[Foundation-l] Is Google translation is good for Wikipedias?

Ray Saintonge saintonge at telus.net
Wed Jul 28 20:09:02 UTC 2010


Fajro wrote:
> On Tue, Jul 27, 2010 at 8:38 PM, Ragib Hasan <ragibhasan at gmail.com> wrote:
>   
>> (The tool used was Google Translation Toolkit. (not Google Translate).
>> There is a distinction between these two tools. Google Translation
>> Toolkit (GTT) is a translation-memory based semi-manual translation
>> tool. That is, it learns translation skills as you gradually translate
>> articles by hand. Later, this can be used to automate translation.)
>>     
> Another issue: The resulting translation memory is not free

This is a red herring.  Some real and important issues have been raised 
about machine translations, but this is not one of them.
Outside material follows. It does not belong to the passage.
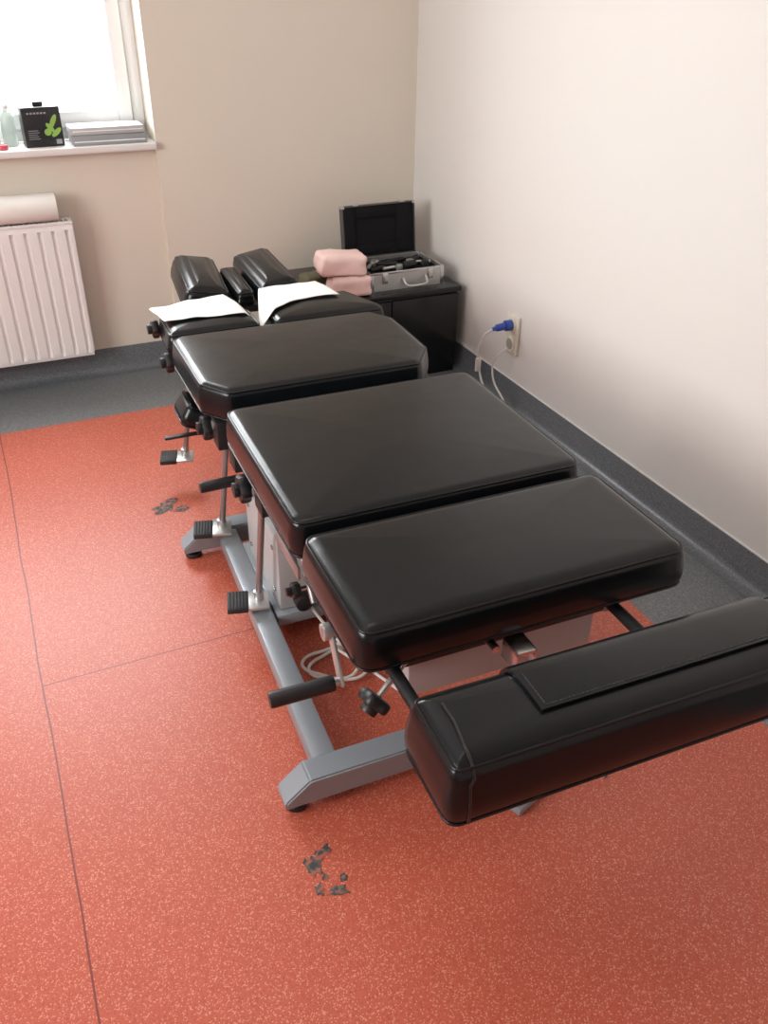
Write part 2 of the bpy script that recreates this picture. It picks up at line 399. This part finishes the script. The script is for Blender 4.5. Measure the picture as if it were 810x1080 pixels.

The fact that the source codes for the translation processes are not 
free does not make the results of such machine translations unfree.  Key 
to anything being copyright is that material must be original and not 
the result of a mechanical process.  Machine translations are mechanical 
processes.  Another person using the same software with the same text 
should have the same results.

It is also important that the allegedly infringing text must have been 
fixed in some medium.  A person issuing a take down order must show, as 
an necessary element of that order, where the material in question was 
previously published.  Two identical texts by different authors need not 
be copies of each other.  With human efforts two such identical texts 
are highly improbable, but this need not be the case with machine 
translation. Indeed if the same software keeps producing different 
results I would question its reliability.